The BSP said that aside from providing standby resources for financing arrangements with IMF, it has also contributed $4 million to the IMF’s Catastrophe Containment and Relief Trust to provide debt relief.

“The BSP also supported initiatives that aided the poorest and most vulnerable countries affected by natural and health disasters,” said the BSP. The $4 million will be disbursed in four equal annual installments starting in 2021.

The NAB, which is the IMF’s second line of defense after quota payments of members, is an arrangement where the BSP provides resources to the IMF while the FTP is a currency exchange arrangement between the IMF and selected IMF members.

The BSP in the original document detailing the NAB contribution said that transfers under the credit arrangement will not have any impact on the country’s foreign exchange reserves because it will only result in a change in portfolio allocation.

The IMF also gets its money from NPAs which is its third line of defense.

The BSP first participated in the IMF fund sourcing in 2013. It became a creditor-member in 2010 after pre-paying its last IMF loans in 2006.
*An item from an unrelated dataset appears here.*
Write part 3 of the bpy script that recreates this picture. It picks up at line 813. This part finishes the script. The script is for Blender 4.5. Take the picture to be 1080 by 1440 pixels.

The Marcos-era government borrowed extensively from the IMF since – based on an IMF paper – the Philippines was a “prolonged user” with “credit outstanding from the IMF continuously” since 1967. The former dictator, Ferdinand E. Marcos, who was president from 1965 until 1986, was manning the government during the 1982-1983 debt crisis resulting from the debt buildup in his 20-year rule. At the time, external imbalances and a huge deficit was “financed by rising external debt,” according to a 2002 IMF Philippine evaluation report. From 1967 until 1998, there were 10 standby arrangements with the IMF and three extended fund facility amounting to SDR 4.96 billion.